That's what is considered an outrageous profit? I don't think so. If you want to pay lower prices at the pump, demand: lower taxes; increased exploration; and begin drilling in ANWR and off the coasts, dammit!

It's time -- again -- for me to dust off my "gas is expensive 'cause we won't increase production" post.

Gasoline prices paid at the pump have been on a steady decline since the 1920s, with the obvious exception of the 1970s, when we faced an OPEC embargo and gasoline lines. In 1920 the real price of gas (excluding taxes) was twice as high as today.
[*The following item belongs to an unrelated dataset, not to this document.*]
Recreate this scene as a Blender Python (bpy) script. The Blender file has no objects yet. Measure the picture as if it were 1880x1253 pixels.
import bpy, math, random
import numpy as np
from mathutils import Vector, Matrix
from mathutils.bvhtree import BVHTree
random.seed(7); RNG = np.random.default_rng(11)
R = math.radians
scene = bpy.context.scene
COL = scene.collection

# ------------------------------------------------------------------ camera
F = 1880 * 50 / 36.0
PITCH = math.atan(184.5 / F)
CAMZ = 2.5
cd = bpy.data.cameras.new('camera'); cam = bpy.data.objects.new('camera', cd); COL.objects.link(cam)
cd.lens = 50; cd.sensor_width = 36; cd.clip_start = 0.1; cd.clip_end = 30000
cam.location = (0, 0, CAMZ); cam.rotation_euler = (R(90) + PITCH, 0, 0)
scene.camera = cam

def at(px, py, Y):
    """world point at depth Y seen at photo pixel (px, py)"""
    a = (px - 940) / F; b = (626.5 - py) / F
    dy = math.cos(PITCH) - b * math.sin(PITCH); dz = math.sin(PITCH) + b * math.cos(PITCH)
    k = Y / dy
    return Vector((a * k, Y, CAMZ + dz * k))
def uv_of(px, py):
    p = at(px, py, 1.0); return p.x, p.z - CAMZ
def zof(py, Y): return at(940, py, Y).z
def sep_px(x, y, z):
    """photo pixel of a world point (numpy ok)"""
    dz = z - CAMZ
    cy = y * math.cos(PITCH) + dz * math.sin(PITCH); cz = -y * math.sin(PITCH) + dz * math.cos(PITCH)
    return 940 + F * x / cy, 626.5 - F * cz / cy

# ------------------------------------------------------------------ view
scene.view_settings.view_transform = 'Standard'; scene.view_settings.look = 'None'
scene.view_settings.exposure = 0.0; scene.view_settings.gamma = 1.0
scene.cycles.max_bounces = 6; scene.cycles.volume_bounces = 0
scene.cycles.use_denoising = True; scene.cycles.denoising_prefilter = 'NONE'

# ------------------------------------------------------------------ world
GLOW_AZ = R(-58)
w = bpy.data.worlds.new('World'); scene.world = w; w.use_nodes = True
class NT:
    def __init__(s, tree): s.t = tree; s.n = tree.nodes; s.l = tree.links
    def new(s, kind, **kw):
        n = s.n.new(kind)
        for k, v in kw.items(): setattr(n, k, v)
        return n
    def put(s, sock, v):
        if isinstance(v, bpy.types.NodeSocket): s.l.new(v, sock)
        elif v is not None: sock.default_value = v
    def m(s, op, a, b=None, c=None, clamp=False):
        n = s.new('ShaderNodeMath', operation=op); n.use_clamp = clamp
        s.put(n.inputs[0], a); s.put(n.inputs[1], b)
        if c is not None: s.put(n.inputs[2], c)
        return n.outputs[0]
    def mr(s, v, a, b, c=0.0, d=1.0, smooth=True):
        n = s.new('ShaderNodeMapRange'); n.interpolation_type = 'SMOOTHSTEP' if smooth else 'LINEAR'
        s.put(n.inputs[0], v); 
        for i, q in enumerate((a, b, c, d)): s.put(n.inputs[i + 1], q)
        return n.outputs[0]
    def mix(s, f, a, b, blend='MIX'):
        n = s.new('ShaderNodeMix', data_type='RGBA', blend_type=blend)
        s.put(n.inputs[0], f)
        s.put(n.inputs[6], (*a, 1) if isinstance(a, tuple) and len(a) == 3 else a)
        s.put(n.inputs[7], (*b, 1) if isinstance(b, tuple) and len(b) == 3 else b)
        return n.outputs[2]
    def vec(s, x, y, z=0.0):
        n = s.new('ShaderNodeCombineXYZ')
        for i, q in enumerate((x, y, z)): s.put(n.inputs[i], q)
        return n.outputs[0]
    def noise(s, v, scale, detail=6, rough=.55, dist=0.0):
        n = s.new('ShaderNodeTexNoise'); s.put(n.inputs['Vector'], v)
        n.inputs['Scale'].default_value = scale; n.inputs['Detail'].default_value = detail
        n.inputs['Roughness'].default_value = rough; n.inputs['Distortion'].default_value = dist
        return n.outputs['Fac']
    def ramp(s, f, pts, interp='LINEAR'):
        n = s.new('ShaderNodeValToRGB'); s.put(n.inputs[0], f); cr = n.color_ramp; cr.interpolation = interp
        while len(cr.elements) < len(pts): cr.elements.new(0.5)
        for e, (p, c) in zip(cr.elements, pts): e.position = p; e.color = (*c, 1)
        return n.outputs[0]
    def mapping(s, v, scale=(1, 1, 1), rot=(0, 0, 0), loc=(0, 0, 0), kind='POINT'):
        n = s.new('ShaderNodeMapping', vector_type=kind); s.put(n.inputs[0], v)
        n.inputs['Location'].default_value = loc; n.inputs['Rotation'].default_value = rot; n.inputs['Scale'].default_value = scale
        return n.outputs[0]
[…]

Electricity prices were about three-times higher 75 years ago.

According to the U.S. Energy Information Administration, the all-time highest price for gas was in March 1981, when prices at the pump shot up to the equivalent of $3, in the aftermath of the Iranian Revolution and the outbreak of the Iraq-Iran War.

Okay, we've surpassed that record price, but mainly because demand has increased while production has not kept pace, something I discussed below.

Further, as with all manufacturing processes, there are costs associated with making a product.

The reality is that demand for gasoline had increased over the years, even with the increase in average mileage of passenger vehicles, mainly due to an increase in the number of cars on the roads -- a function of the increase in population.

So, more drivers, requiring more gas.

Demand goes up, so manufacturers increase production to meet demand, right?

Except that due to a combination of EPA regs and NIMBY-assed kvetchers, the number of new refineries built in the U.S. in the last 20 years is. . . .

Wait for it. . . .

Zero.

We have done everything we can to ensure that demand outpaces supply.

And while we're talking supply, we're sitting on top of HUGE oil reserves that Congress refuses to tap.

And to make it even more expensive to make gasoline, we have a patchwork of environmental regulations, requiring different formulas of gas from state to state.

So, the bottom line is that the price of gas is NOT unreasonable, when adjusted for inflation, and we need to build more refineries and drill more oil.

Or, reduce the number of cars on the street (and hence the number of drivers) by building more rapid transit (too expensive to build, and Americans don't want to ride the bus), or by limiting the number of people driving, by enforcing mandatory family size limits, ala China (yeah, that'll happen), or by cutting off immigration (yeah, that'll happen, too!).

Folks, to borrow a phrase from the late, great, Robert Heinlein, TANSTAAFL!

There Ain't No Such Thing As A Free Lunch.